Austerity versus Safety

For three years now California has embraced austerity budgets. As a result, we have record unemployment, a persistent and deep budget deficit, and have been slashing vital public services that will take years to fix, and risk the creation of much deeper social and economic problems. On those merits alone, budget cuts have been proven a failure.

But now we are seeing some of the most dangerous – literally – effects of the austerity mania. Because local governments have been hit by a double-whammy of lost tax revenues thanks to the recession, and state theft of other funds, many cities are having to make huge cuts to services. Closed libraries are bad enough. Laying off police officers is much worse.

But that’s what several California cities are now doing – including cities hard hit by crime. Oakland recently voted to layoff 80 police officers – unless the officers agree to pension cuts. Some might argue the answer is to slash pension benefits, but that’s not a wise recruitment policy for a police force working in one of California’s most dangerous cities. Cutting benefits and wages is likely to make it harder to attract and keep good police officers.

Even if it were accomplished, it’s only a short-term solution. As it looks like we’re entering the Third Depression, local budgets are likely to be under constant pressure for some time to come. Unless police and fire wages are going to be halved, or pensions eliminated, cities will eventually have to turn to layoffs or new taxes.

Some cities have already won concessions from police and fire departments, and found it’s still not enough to close the deficit. Salinas has been facing a gang war for several years now, with dozens of homicides each year. It is a city racked by unemployment and violence, with the gang warfare rightly seen as a major crisis threatening the city’s future.

Despite this crisis, the city faces a deficit, and after making an initial round of deep cuts to city services and getting concessions from workers, Salinas is going to lay off 1/3 of its anti-gang task force:

Plenty of what the Salinas Police Department’s Violence Suppression Unit does goes unnoticed by law-abiding residents – and that’s the way the city’s gang task force prefers it.

But this summer, those residents may notice something unwanted: a rise in the kinds of crimes the unit fights against.

On June 15, police Chief Louis Fetherolf announced that the unit will lose six of its 16 officers to help the city stave off a $12.4 million deficit for the 2010-11 fiscal year.

This is simply insane. Salinas voters were warned this would happen, but they voted to reject a sales tax measure last November anyway, claiming that there was “waste” in city government that meant the deficit could be closed without impacting public safety. There’s an element of race to that argument, as it was mostly Salinas’s white community arguing against the sales tax, with Salinas’s Latino community arguing in favor of it on public safety grounds.

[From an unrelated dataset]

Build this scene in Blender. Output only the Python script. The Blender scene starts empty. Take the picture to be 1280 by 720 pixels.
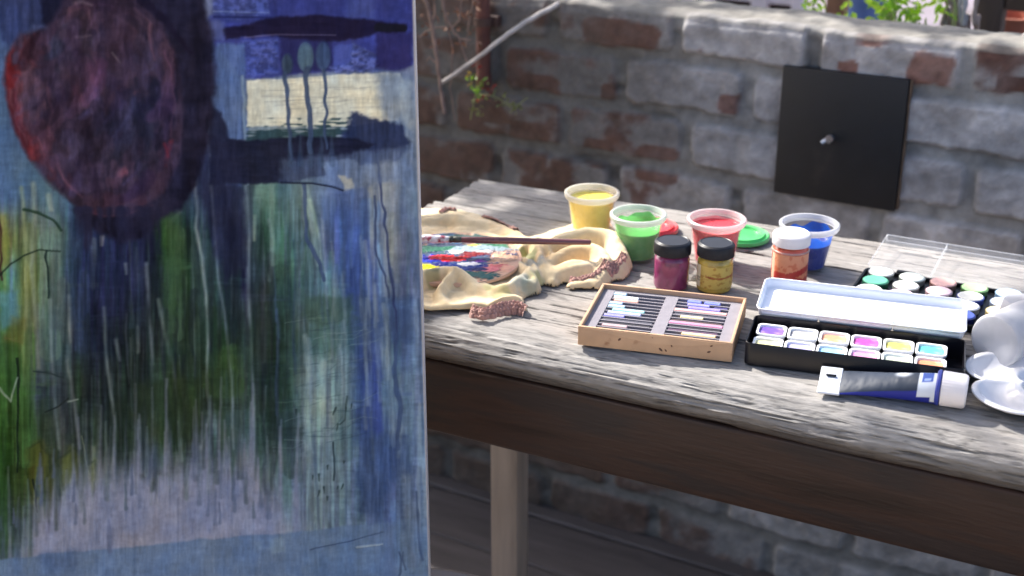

Yet the public safety cuts will happen in Salinas, as they are elsewhere in the state, because some people remain convinced that less government is better for the economy and for the public. Others believe that public workers are to blame for these problems, and that if we reduce them to poverty wages, they’ll somehow keep us safe anyway.

As I’ve argued, most Californians reject this thinking. Most local tax measures did pass on the November 2009 ballot, with Salinas being one of the few (along with Ventura) that did not. But the belief that cuts are good, that doing things on the cheap is somehow doing them better, is just persistent enough to cause the problems that we see in Salinas and Oakland.

Both cities will eventually turn to a new tax to properly fund their operations, and voters will eventually approve it. But it shouldn’t have to come to that. Sacramento needs to reject austerity, reject Hooverism, and find the new revenues that are needed to provide the robust level of public services that are required to produce economic recovery.

UPDATE: Oh, and today the US Supreme Court ruled that the Second Amendment applies to state and local governments too, opening the door for a wholesale evisceration of California’s gun control laws.

Less gun control + less police + budget austerity = one long, nasty, violent decade for some of California’s most troubled cities.

4 thoughts on “Austerity versus Safety”

  1. First they appoint Bush.  Then they gave corporations unlimited financial access to politics.  Now they want every home to own a gun while the state cuts police.  What is their real message?

  2. because of the way the budget cuts are hitting, they will have to lay off deputies who are supported by recently acquired federal grants. The sheriff may have to cut 70% of the patrol deputies, and it’s last hired first fired. Our county is the size of Connecticut, and the current budgets will leave many populated areas 1-2 hours away from any deputy.

  3. For example, the Pashto are by all accounts a very polite people.  

    When you’re an invited guest inside their home.  

    Less so when you’re just in the area.